Erick Schonfeld caught up with Philip Rosedale on the beach, where he was either checking out the surf or actually attending a, um, Fortune Brainstorm conference. He asked Philip to comment on whether he thought small Web-based worlds such as Google’s Lively were a threat to Second Life.

Philip sort of stumbles around the response, saying

“We’re not worried about it, we’re actually. we’re trying to push it forward as fast as we can. We open sourced the Second Life client with the hope that it would get generalized by the different companies and types of people that are using it uh as quickly as possible into a you know a standardized, an approach to immersing yourself as a…with a client in a 3D world as possible.”

Um, meaning I guess: Web-based worlds, embedded in an open and standardized system of browsers and Flash plug-ins, need to be pushed forward as fast as possible.
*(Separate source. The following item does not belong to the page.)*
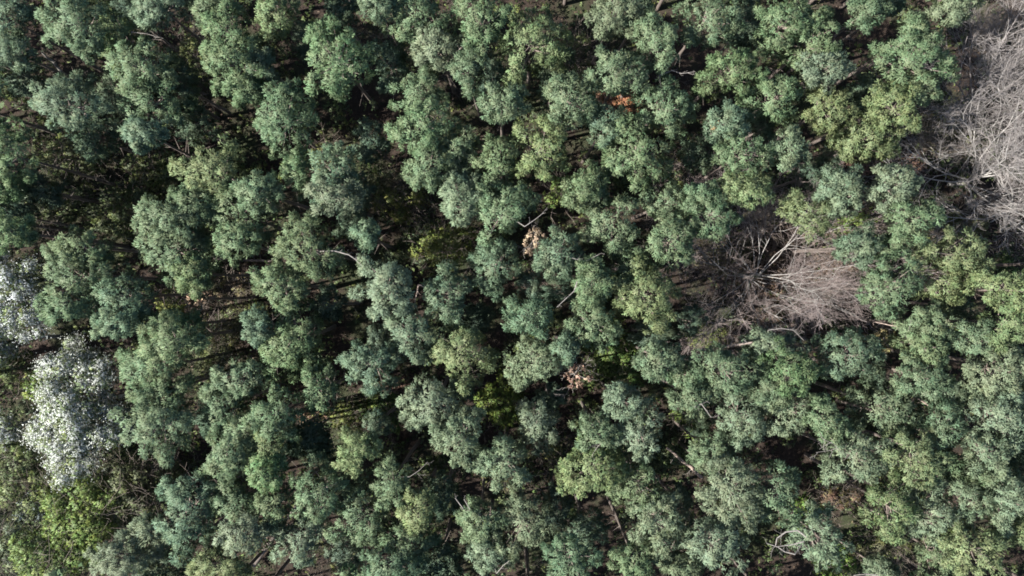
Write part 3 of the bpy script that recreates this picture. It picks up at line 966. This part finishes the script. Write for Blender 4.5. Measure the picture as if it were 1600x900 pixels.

So, Second Life needs to be generalized.

Now, he goes on to explain that what he means by that, is that the ubiquity of 3D worlds is a priority to Linden Lab, it’s just that the road to accomplishing that is through interoperability.

“I think that, you know, as a company we’re probably a little bit AHEAD of that curve, because we’re trying to anticipate the future and trying to anticipate the standards process on say uh making avatars, you know accounts, interoperable BETWEEN virtual worlds, open sourcing the software so people can extend it, if anything I think the only argument you can make at this point is that maybe we were just EARLY to be doing that but I think long term, without that kind of an open standard that you know, the Internet has already happened, people know how this movie goes, and so if virtual worlds are going to become the 3D version of the Internet they’re going to absolutely have to be open uh and opened up and standardized extremely fast.”

Meaning, I guess, that Second Life is far ahead of the curve predicting tomorrow, but we’d better get there extremely quickly (we’re running out of time before the singularity I suppose).

The interviewer ask Philip whether that’s a sort of “siloed version”. Philip sort of scrunches up as he considers the question:

The interview uses the word “why” in his question, but Philip jumps on the “inside the browser versus client issue”.

And here, for me, is the crux of the Lab’s problem, primarily because of what’s missing in his response:

“Virtual worlds to achieve the immersive properties that are key technologically to the experience they create REQUIRE a piece of client software in the same way you know that you had to download Mosaic and Netscape in the early days to experience the Internet. I, so…but I think that the problem of say getting those bundled onto machines or making that download very small and very easy is a VERY straight-forward problem.”

Can anyone please point me to a “why?”

And this is the issue. Philip is asked “what about all those easily accessible 3D rooms embedded in browsers and Facebook and whatever” and his response is “we’re developing standards, and the technology will get easier to install.”


Why are immersive properties key not technologically but to the USER? What fricking DIFFERENCE does it make?

Seriously, if Linden Lab can’t express clearly and concisely why Second Life and virtual worlds REQUIRE a client in the first place, who CARES whether you can teleport between Second Life and Open Sim?

On a browser-based version of Second Life, he says they’re working on it the best they can but that there are challenges:

“The completely browser based ways of looking into the virtual world do not provide very much in the…experientially, and so it’s difficult…you kind of have to look at use model to use model. There are people today who have used the Second Life open source code and they’ve ACTUALLY written um, for example chat-based clients.”

On asked what you CAN’T do in a Web-based world?

“In a browser you can’t render a 3D environment with sound, lighting, shadows, the actual sort of World of Warcraft like…you know uh most people have seen that…the real 3D rendered experience.”

And again: WHY does this matter???

The folks at the Lab had better get their value proposition down. Because answers like this give me no faith that they even know how critical it is to communicate why Second Life is important.